El Starky podría haber sido el ejemplo de esa canción de Hipólito Mamanis Quispe (No Changuito, waino punk, Legajo número 15 -original- de la carpeta de Domingo Quispe) que dice: “la policía es un peligro del que puede salvarte un ladrón, y la hora de las enseñanzas la verdad no está en la universidad”.
Sueña con ser artesano y caminante y jamás va a hacerle un daño real a nadie que no se lo merezca (si es que alguien merece algún daño). Quizás sería más correcto decir que no va a robarle nada a nadie que a pesar del daño provocado no pueda reemplazarlo (en esa sana vocación peruana donde el hurto es más frecuente que el despojo a mano armada). Poniendo las manos en el fuego (“si uno no puede quemarse las manos por un amigo que nos queda”, decía el negro Dolina refiriéndose a las cortadas piernas de el Diego) podría decir que Starky también sueña con un mundo donde nadie tenga que robarle nada a nadie, sin daños ni armas. Tiene una clara visión de la sociedad, los gobiernos, los tejes y manejes del poder. Se sabe al margen (marginado) del sangrante presente globalizado. No usa armas ni máquinasarmas. Le basta con haber forjado (a base de muchas pruebas de coraje) un prestigio inigualable entre los maleantes de la ciudad.

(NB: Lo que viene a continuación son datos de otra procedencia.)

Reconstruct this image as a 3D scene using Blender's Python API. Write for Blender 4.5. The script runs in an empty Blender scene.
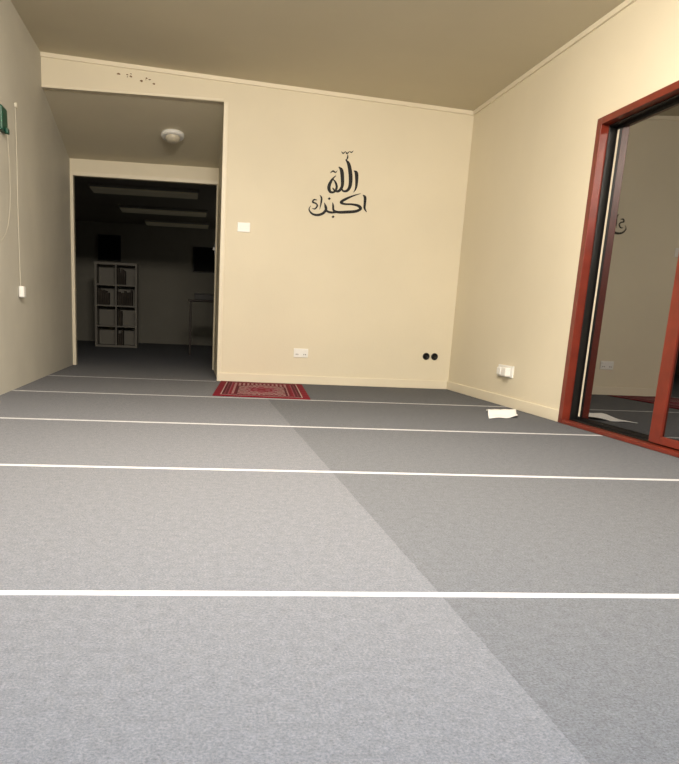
import bpy, bmesh, random
from math import *
from mathutils import Vector, Matrix
random.seed(4)
S=bpy.context.scene
try: S.view_settings.view_transform='Standard'
except Exception: pass
COL=S.collection
# ---------------------------------------------------------------- room numbers
XL,XR,YB,YD=-1.4217,2.6989,7.8037,9.3827
ZR,ZL=2.70,2.91
XP,ZB=0.266,2.615
XJ,XK,ZT,ZH=-1.3875,0.2485,2.135,2.308
YN=-2.2; YF=17.0; ZF=2.45
def lin(c): return tuple(((v/255)/12.92 if v/255<=.04045 else ((v/255+.055)/1.055)**2.4) for v in c)+(1,)
# ---------------------------------------------------------------- materials
def mat(name,rgb,rough=.6,spec=.3,noise=0,nscale=30,bump=0,bscale=200,metal=0,emit=0):
    m=bpy.data.materials.new(name);m.use_nodes=True;nt=m.node_tree;N=nt.nodes;b=N["Principled BSDF"]
    b.inputs["Roughness"].default_value=rough;b.inputs["Specular IOR Level"].default_value=spec;b.inputs["Metallic"].default_value=metal
    c=lin(rgb);b.inputs["Base Color"].default_value=c
    if emit:
        b.inputs["Emission Color"].default_value=c;b.inputs["Emission Strength"].default_value=emit
    tc=N.new("ShaderNodeTexCoord")
    if noise:
        n=N.new("ShaderNodeTexNoise");n.inputs["Scale"].default_value=nscale;n.inputs["Detail"].default_value=5
        nt.links.new(tc.outputs["Object"],n.inputs["Vector"])
        r=N.new("ShaderNodeValToRGB");r.color_ramp.elements[0].position=.3;r.color_ramp.elements[1].position=.7
        r.color_ramp.elements[0].color=tuple(v*(1-noise) for v in c[:3])+(1,);r.color_ramp.elements[1].color=tuple(min(1,v*(1+noise)) for v in c[:3])+(1,)
        nt.links.new(n.outputs["Fac"],r.inputs["Fac"]);nt.links.new(r.outputs[0],b.inputs["Base Color"])
    if bump:
        n2=N.new("ShaderNodeTexNoise");n2.inputs["Scale"].default_value=bscale;n2.inputs["Detail"].default_value=3
        nt.links.new(tc.outputs["Object"],n2.inputs["Vector"])
        bp=N.new("ShaderNodeBump");bp.inputs["Strength"].default_value=bump;bp.inputs["Distance"].default_value=.01
        nt.links.new(n2.outputs["Fac"],bp.inputs["Height"]);nt.links.new(bp.outputs[0],b.inputs["Normal"])
    return m
M_wall=mat("cream_paint",(225,216,194),.55,.3,.03,1.2,.08,60)
M_left=mat("grey_cream_paint",(196,193,183),.6,.25,.06,1.6,.12,50)
M_ceil=mat("ceiling_paint",(212,204,182),.75,.15,.03,1.0,.05,60)
M_trim=mat("cream_gloss",(230,221,200),.4,.4,.02,3)
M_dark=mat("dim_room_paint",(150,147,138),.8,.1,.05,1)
M_white=mat("white_plastic",(240,240,238),.35,.5)
M_black=mat("black_plastic",(16,15,15),.4,.4)
M_decal=mat("black_vinyl",(14,13,14),.5,.3)
M_red=mat("redbrown_timber",(114,42,28),.32,.5,.18,9)
M_tape=mat("white_tape",(192,192,196),.7,.2,.10,30)
M_paper=mat("white_paper",(250,250,252),.8,.1,.01,8)
M_green=mat("green_plastic",(12,74,56),.4,.4)
M_steel=mat("brushed_steel",(90,90,90),.35,.5,metal=.9)
M_boxc=mat("grey_card",(95,95,95),.6,.3,.1,5)
M_frost=mat("frosted_glass",(205,198,180),.3,.5)
M_panel=mat("diffuser_added_glow",(205,195,165),.5,.3,emit=.025)  # unlit fixtures; faint glow added in place of spilled light
M_shelf=mat("pale_laminate",(132,128,120),.5,.3)
M_book=mat("dark_book_cloth",(72,66,60),.7,.2,.3,6)
M_scuff=mat("scuffed_plaster",(120,92,66),.9,.1,.3,60)
M_table=mat("dark_wood",(50,40,34),.5,.3,.2,8)
M_screen=mat("screen_glass",(8,8,9),.6,.2)
M_glass=mat("night_glass",(8,8,8),.015,.5)
M_glass.node_tree.nodes["Principled BSDF"].inputs["IOR"].default_value=3.0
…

El collar de wairurus que le regalamos y los hilos encerados con los que le estábamos enseñando a tejer macramé (siguiendo las lecciones de otro maluco caminante contiano que había pasado por ahí esquivando los recuerdos y conspiraciones del poder) lo salvaron de ir preso por vagancia. No era tonto, sabía cuidarse tanto como sabía llevar adelante los negocios turbios con los que le daba de comer a su familia.
Mientras más compartíamos las palabras, las experiencias, los wiros de punto rojo, sentados en aquel escalón de aquella desafortunada y oscura pollería de aquel callejón frente al abandonado Teatro Colón, más nos daba la sensación de que nuestros caminos, a pesar de sus diferentes puntos de partida, eran paralelos (perpendiculares al poder en una de esas diagonales non doctas que tejía Don Lucho).
“Ustedes nos cayeron bien desde el primer momento. En todo el barrio saben que si se meten con ustedes, se meten con nosotros. Pero no vayan a creer que en todos lados es así. En el norte lo chibolos están chiflados, se meten bazuco (paco, pasta base), te matan por cualquier cosa”, nos aclaró al irnos en un abrazo.